Wednesday 10 December 2014

BRAVE NEW NOVELIST'S WORLD.

If you are an Indie writer struggling to make sense of the Brave New World of the novelist then you soon find that some people help and others don't!

As I wade through the swamps of 'Buy this package we guarantee will sell your novel.' and into the thorny thickets of self-help I have found that there is a lot of sensible common-sense provide by www.indiesunlimited. Definitely a place Indies should spend time at reading all those helpful articles.

Another useful site, although they do sell you things if they can, is Book Marketing Tools - find them at www.bookmarketingtools.com. They have a newsletter which drops valuable advice into your inbox. I have much to learn and am discovering how much more I have to learn every time there is a new email from them.

Here's a sample of their advice on building e-mail lists.

1
Use a Paid Method – Using Facebook, Google, Linkedin, Twitter, etc to push targeted traffic to your offer. I have used FB Influence to help me learn all about Facebook marketing.
2
Organic – This is all about writing content on your website or blog that is based on the wants of searchers online. Does someone in your target reader group search for “Free Mystery eBooks”, then why not write a post about your free mystery eBook giveaway when you run your next promotion? Use the Google AdWords Keyword Planner Tool to get more ideas.
3
Social – Not only have we been active on Google Plus, but we have had amazing results on Twitter as well, so make sure, when you are trying to drive traffic, you pick the one or two places that will help you the most. Not sure which to pick? Pick one and try it, then analyze a month or two later to see if you should continue or not.
4
New Media Collaboration – You might have noticed I said, New Media Collaboration. What I mean by this is, why not partner up with one or two other writers in the same genre and start your own YouTube, Itunes or Google HOA show? Instead of having to learn all this technology solo, work together and not only will you learn it, it will be with others that you can brainstorm on making something worth engaging on. Don’t be afraid to collaborate in 2015!

The offer you create is the gateway for someone moving into your sales funnel. Without something to offer them, you are banking on the idea that just because you built a platform and have a subscribe button, people will want to give you their email address. That’s a wrong and faulty assumption. It doesn’t work that way.
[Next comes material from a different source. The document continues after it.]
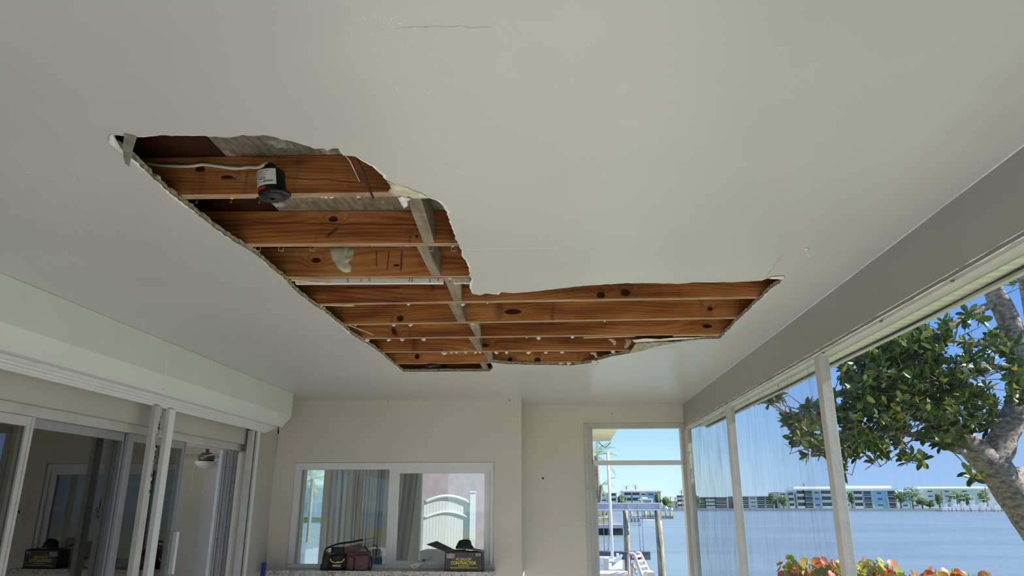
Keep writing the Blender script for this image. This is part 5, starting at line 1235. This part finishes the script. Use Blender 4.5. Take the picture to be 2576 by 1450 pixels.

A good offer will have the following principle and components present:
1
The offer is exclusive – I didn't say the offer was unique, because let’s face it, everything has been created before… but the offer must be exclusively given to people via your mailing list. Therefore, the books you sell on amazon should not be the offer. The free list you have on a blog post is not the offer. Anything that is available publicly is not the offer. You make it exclusive, by making it exclusive.
2
The offer is interesting – You need to make the offer something that isn't just interesting to you, but interesting to the consumer, the readers you are trying to connect with. You should have a clear idea of the biggest pain that your readers have and the real need that they want. Fiction readers might not have a pain you can observe, so you have to ask. Why do people read my fiction book? Escape… freedom… getting lost. Create an offer that helps them to escape!
3
As a fiction author, maybe you can share a secret chapter in your book that you write just for your mailing list. Maybe you provide the private details about the creation of your story that your readers are dying to know. You can also create a short novella as a prequel or with the back story for your main books. It must be what they want, not what you think they want.
4
For non-fiction authors, giving someone a checklist, a resource guide or collating information for your readers is always valuable. If you don’t know what the offer should be, then ask your readers and if you don’t have readers, go back to last week’s social media post and find some.
5
The offer is simple – Rather than making a 50-page guide on something that your readers will never get through, why not give them something that is easy to digest that still hold value in their minds, that they can read in 1 hour. Give them a clear story about your story, so they connect with you.
6
The offer must be real – When marketing your offer, you want to be sure that you are not making promises about the offer that are hyped up just as a marketing gimmick. The Ultimate Author Checklist that we create is pretty, well, ultimate and it gives you what you need to know to market your book. If we billed it any other way and it didn't deliver, people would not stick around.

Interesting stuff. Is this really what a novelist must do to sell books? Don't writers write?
AND
How on earth do you find the time to do all this?

I do not know, nor do I have the answers. But for some people this has worked. I am trying to find out what will work for me and my Writer's Choice colleagues. It seems to me this might well be part of the new world for novelists.